## Exercise requirements
Please repeat all of the listing exactly.

-- START OF Supplied material --

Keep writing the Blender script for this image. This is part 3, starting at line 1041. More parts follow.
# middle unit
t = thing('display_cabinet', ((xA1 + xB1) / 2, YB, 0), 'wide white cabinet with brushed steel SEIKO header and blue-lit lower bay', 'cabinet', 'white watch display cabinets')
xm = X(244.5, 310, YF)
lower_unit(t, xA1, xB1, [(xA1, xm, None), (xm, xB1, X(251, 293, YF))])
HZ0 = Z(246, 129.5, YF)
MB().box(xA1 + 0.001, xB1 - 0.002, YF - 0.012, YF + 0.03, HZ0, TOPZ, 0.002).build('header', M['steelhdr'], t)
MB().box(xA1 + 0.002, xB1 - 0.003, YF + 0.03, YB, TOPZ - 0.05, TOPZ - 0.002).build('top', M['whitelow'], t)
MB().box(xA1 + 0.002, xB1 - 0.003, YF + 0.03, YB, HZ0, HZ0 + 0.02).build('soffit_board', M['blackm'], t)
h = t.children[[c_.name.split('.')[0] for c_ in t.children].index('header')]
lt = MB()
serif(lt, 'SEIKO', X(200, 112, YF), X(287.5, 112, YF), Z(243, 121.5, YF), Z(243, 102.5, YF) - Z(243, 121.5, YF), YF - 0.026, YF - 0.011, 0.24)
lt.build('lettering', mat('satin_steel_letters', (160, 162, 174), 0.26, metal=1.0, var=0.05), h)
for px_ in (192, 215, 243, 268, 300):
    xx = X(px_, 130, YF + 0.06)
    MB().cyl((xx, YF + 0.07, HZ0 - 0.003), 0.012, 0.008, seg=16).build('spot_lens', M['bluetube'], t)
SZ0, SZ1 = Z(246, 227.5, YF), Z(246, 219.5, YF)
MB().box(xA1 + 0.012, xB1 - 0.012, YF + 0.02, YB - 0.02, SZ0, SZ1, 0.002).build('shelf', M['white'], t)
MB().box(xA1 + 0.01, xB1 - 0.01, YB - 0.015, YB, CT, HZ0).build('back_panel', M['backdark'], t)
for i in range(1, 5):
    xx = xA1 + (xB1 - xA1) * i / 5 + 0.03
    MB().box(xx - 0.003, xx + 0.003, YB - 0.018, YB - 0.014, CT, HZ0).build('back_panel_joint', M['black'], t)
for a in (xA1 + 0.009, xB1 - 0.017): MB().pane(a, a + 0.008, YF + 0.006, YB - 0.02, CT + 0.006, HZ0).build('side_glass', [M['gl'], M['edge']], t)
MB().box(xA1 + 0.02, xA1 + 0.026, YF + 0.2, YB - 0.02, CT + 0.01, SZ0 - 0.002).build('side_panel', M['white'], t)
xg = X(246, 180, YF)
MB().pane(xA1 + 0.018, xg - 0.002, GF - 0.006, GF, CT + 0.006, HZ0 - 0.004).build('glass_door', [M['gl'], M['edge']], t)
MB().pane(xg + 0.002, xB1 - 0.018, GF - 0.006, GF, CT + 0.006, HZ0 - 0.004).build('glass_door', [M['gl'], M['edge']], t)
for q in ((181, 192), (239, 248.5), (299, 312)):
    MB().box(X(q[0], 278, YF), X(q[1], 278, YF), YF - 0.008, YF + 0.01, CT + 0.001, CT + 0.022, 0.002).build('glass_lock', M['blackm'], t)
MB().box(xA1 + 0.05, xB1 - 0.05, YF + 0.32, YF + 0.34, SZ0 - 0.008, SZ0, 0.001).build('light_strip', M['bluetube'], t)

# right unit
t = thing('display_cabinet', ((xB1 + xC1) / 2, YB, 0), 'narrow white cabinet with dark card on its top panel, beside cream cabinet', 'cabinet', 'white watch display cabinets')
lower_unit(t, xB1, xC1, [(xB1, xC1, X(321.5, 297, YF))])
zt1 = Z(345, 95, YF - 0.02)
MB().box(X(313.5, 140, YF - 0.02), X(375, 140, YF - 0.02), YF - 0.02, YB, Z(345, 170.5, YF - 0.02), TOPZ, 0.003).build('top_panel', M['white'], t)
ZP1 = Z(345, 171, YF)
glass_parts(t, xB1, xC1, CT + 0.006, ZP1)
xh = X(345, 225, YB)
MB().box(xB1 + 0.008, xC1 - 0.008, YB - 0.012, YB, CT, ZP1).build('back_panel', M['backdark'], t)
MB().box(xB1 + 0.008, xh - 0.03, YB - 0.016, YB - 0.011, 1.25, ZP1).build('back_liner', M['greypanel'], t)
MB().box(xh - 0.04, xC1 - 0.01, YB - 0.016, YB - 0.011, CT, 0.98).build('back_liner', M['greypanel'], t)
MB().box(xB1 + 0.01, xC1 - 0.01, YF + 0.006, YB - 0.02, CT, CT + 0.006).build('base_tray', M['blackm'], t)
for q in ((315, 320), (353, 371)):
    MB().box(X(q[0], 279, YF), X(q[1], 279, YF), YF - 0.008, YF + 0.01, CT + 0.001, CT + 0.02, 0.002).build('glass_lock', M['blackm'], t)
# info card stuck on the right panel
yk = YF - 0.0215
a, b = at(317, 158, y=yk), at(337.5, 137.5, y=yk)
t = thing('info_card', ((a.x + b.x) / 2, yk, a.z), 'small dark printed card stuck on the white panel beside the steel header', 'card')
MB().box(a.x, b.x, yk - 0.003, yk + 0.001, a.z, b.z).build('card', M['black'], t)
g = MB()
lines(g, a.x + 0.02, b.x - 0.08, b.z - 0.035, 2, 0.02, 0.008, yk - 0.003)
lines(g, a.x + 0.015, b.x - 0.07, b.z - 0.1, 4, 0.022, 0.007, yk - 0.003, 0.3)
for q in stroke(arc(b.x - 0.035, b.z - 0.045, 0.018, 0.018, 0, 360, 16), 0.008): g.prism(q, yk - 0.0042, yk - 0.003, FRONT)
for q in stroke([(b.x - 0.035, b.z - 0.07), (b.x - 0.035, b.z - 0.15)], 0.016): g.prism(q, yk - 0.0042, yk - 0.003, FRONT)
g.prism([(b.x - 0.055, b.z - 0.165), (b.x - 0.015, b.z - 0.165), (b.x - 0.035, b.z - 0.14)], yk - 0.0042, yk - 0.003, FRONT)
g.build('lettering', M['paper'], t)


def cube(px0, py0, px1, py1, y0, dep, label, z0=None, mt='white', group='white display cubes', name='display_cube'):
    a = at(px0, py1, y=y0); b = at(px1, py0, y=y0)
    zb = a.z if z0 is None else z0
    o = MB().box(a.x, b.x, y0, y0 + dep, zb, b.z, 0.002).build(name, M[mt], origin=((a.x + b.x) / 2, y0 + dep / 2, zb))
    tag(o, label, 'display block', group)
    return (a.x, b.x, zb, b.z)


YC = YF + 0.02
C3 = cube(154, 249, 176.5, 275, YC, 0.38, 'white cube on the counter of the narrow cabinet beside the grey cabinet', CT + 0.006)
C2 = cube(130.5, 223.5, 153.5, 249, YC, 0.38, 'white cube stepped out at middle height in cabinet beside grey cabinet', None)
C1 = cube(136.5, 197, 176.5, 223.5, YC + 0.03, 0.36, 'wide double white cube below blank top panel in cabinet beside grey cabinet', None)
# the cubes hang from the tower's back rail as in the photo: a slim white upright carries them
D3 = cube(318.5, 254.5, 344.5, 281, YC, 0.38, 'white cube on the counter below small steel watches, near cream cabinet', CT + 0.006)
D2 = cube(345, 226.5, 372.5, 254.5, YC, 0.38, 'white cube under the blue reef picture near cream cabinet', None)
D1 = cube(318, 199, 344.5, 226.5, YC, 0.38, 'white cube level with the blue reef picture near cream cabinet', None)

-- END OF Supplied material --

## Response to this exercise
Keep writing the Blender script for this image. This is part 3, starting at line 1041. More parts follow.
# middle unit
t = thing('display_cabinet', ((xA1 + xB1) / 2, YB, 0), 'wide white cabinet with brushed steel SEIKO header and blue-lit lower bay', 'cabinet', 'white watch display cabinets')
xm = X(244.5, 310, YF)
lower_unit(t, xA1, xB1, [(xA1, xm, None), (xm, xB1, X(251, 293, YF))])
HZ0 = Z(246, 129.5, YF)
MB().box(xA1 + 0.001, xB1 - 0.002, YF - 0.012, YF + 0.03, HZ0, TOPZ, 0.002).build('header', M['steelhdr'], t)
MB().box(xA1 + 0.002, xB1 - 0.003, YF + 0.03, YB, TOPZ - 0.05, TOPZ - 0.002).build('top', M['whitelow'], t)
MB().box(xA1 + 0.002, xB1 - 0.003, YF + 0.03, YB, HZ0, HZ0 + 0.02).build('soffit_board', M['blackm'], t)
h = t.children[[c_.name.split('.')[0] for c_ in t.children].index('header')]
lt = MB()
serif(lt, 'SEIKO', X(200, 112, YF), X(287.5, 112, YF), Z(243, 121.5, YF), Z(243, 102.5, YF) - Z(243, 121.5, YF), YF - 0.026, YF - 0.011, 0.24)
lt.build('lettering', mat('satin_steel_letters', (160, 162, 174), 0.26, metal=1.0, var=0.05), h)
for px_ in (192, 215, 243, 268, 300):
    xx = X(px_, 130, YF + 0.06)
    MB().cyl((xx, YF + 0.07, HZ0 - 0.003), 0.012, 0.008, seg=16).build('spot_lens', M['bluetube'], t)
SZ0, SZ1 = Z(246, 227.5, YF), Z(246, 219.5, YF)
MB().box(xA1 + 0.012, xB1 - 0.012, YF + 0.02, YB - 0.02, SZ0, SZ1, 0.002).build('shelf', M['white'], t)
MB().box(xA1 + 0.01, xB1 - 0.01, YB - 0.015, YB, CT, HZ0).build('back_panel', M['backdark'], t)
for i in range(1, 5):
    xx = xA1 + (xB1 - xA1) * i / 5 + 0.03
    MB().box(xx - 0.003, xx + 0.003, YB - 0.018, YB - 0.014, CT, HZ0).build('back_panel_joint', M['black'], t)
for a in (xA1 + 0.009, xB1 - 0.017): MB().pane(a, a + 0.008, YF + 0.006, YB - 0.02, CT + 0.006, HZ0).build('side_glass', [M['gl'], M['edge']], t)
MB().box(xA1 + 0.02, xA1 + 0.026, YF + 0.2, YB - 0.02, CT + 0.01, SZ0 - 0.002).build('side_panel', M['white'], t)
xg = X(246, 180, YF)
MB().pane(xA1 + 0.018, xg - 0.002, GF - 0.006, GF, CT + 0.006, HZ0 - 0.004).build('glass_door', [M['gl'], M['edge']], t)
MB().pane(xg + 0.002, xB1 - 0.018, GF - 0.006, GF, CT + 0.006, HZ0 - 0.004).build('glass_door', [M['gl'], M['edge']], t)
for q in ((181, 192), (239, 248.5), (299, 312)):
    MB().box(X(q[0], 278, YF), X(q[1], 278, YF), YF - 0.008, YF + 0.01, CT + 0.001, CT + 0.022, 0.002).build('glass_lock', M['blackm'], t)
MB().box(xA1 + 0.05, xB1 - 0.05, YF + 0.32, YF + 0.34, SZ0 - 0.008, SZ0, 0.001).build('light_strip', M['bluetube'], t)

# right unit
t = thing('display_cabinet', ((xB1 + xC1) / 2, YB, 0), 'narrow white cabinet with dark card on its top panel, beside cream cabinet', 'cabinet', 'white watch display cabinets')
lower_unit(t, xB1, xC1, [(xB1, xC1, X(321.5, 297, YF))])
zt1 = Z(345, 95, YF - 0.02)
MB().box(X(313.5, 140, YF - 0.02), X(375, 140, YF - 0.02), YF - 0.02, YB, Z(345, 170.5, YF - 0.02), TOPZ, 0.003).build('top_panel', M['white'], t)
ZP1 = Z(345, 171, YF)
glass_parts(t, xB1, xC1, CT + 0.006, ZP1)
xh = X(345, 225, YB)
MB().box(xB1 + 0.008, xC1 - 0.008, YB - 0.012, YB, CT, ZP1).build('back_panel', M['backdark'], t)
MB().box(xB1 + 0.008, xh - 0.03, YB - 0.016, YB - 0.011, 1.25, ZP1).build('back_liner', M['greypanel'], t)
MB().box(xh - 0.04, xC1 - 0.01, YB - 0.016, YB - 0.011, CT, 0.98).build('back_liner', M['greypanel'], t)
MB().box(xB1 + 0.01, xC1 - 0.01, YF + 0.006, YB - 0.02, CT, CT + 0.006).build('base_tray', M['blackm'], t)
for q in ((315, 320), (353, 371)):
    MB().box(X(q[0], 279, YF), X(q[1], 279, YF), YF - 0.008, YF + 0.01, CT + 0.001, CT + 0.02, 0.002).build('glass_lock', M['blackm'], t)
# info card stuck on the right panel
yk = YF - 0.0215
a, b = at(317, 158, y=yk), at(337.5, 137.5, y=yk)
t = thing('info_card', ((a.x + b.x) / 2, yk, a.z), 'small dark printed card stuck on the white panel beside the steel header', 'card')
MB().box(a.x, b.x, yk - 0.003, yk + 0.001, a.z, b.z).build('card', M['black'], t)
g = MB()
lines(g, a.x + 0.02, b.x - 0.08, b.z - 0.035, 2, 0.02, 0.008, yk - 0.003)
lines(g, a.x + 0.015, b.x - 0.07, b.z - 0.1, 4, 0.022, 0.007, yk - 0.003, 0.3)
for q in stroke(arc(b.x - 0.035, b.z - 0.045, 0.018, 0.018, 0, 360, 16), 0.008): g.prism(q, yk - 0.0042, yk - 0.003, FRONT)
for q in stroke([(b.x - 0.035, b.z - 0.07), (b.x - 0.035, b.z - 0.15)], 0.016): g.prism(q, yk - 0.0042, yk - 0.003, FRONT)
g.prism([(b.x - 0.055, b.z - 0.165), (b.x - 0.015, b.z - 0.165), (b.x - 0.035, b.z - 0.14)], yk - 0.0042, yk - 0.003, FRONT)
g.build('lettering', M['paper'], t)


def cube(px0, py0, px1, py1, y0, dep, label, z0=None, mt='white', group='white display cubes', name='display_cube'):
    a = at(px0, py1, y=y0); b = at(px1, py0, y=y0)
    zb = a.z if z0 is None else z0
    o = MB().box(a.x, b.x, y0, y0 + dep, zb, b.z, 0.002).build(name, M[mt], origin=((a.x + b.x) / 2, y0 + dep / 2, zb))
    tag(o, label, 'display block', group)
    return (a.x, b.x, zb, b.z)


YC = YF + 0.02
C3 = cube(154, 249, 176.5, 275, YC, 0.38, 'white cube on the counter of the narrow cabinet beside the grey cabinet', CT + 0.006)
C2 = cube(130.5, 223.5, 153.5, 249, YC, 0.38, 'white cube stepped out at middle height in cabinet beside grey cabinet', None)
C1 = cube(136.5, 197, 176.5, 223.5, YC + 0.03, 0.36, 'wide double white cube below blank top panel in cabinet beside grey cabinet', None)
# the cubes hang from the tower's back rail as in the photo: a slim white upright carries them
D3 = cube(318.5, 254.5, 344.5, 281, YC, 0.38, 'white cube on the counter below small steel watches, near cream cabinet', CT + 0.006)
D2 = cube(345, 226.5, 372.5, 254.5, YC, 0.38, 'white cube under the blue reef picture near cream cabinet', None)
D1 = cube(318, 199, 344.5, 226.5, YC, 0.38, 'white cube level with the blue reef picture near cream cabinet', None)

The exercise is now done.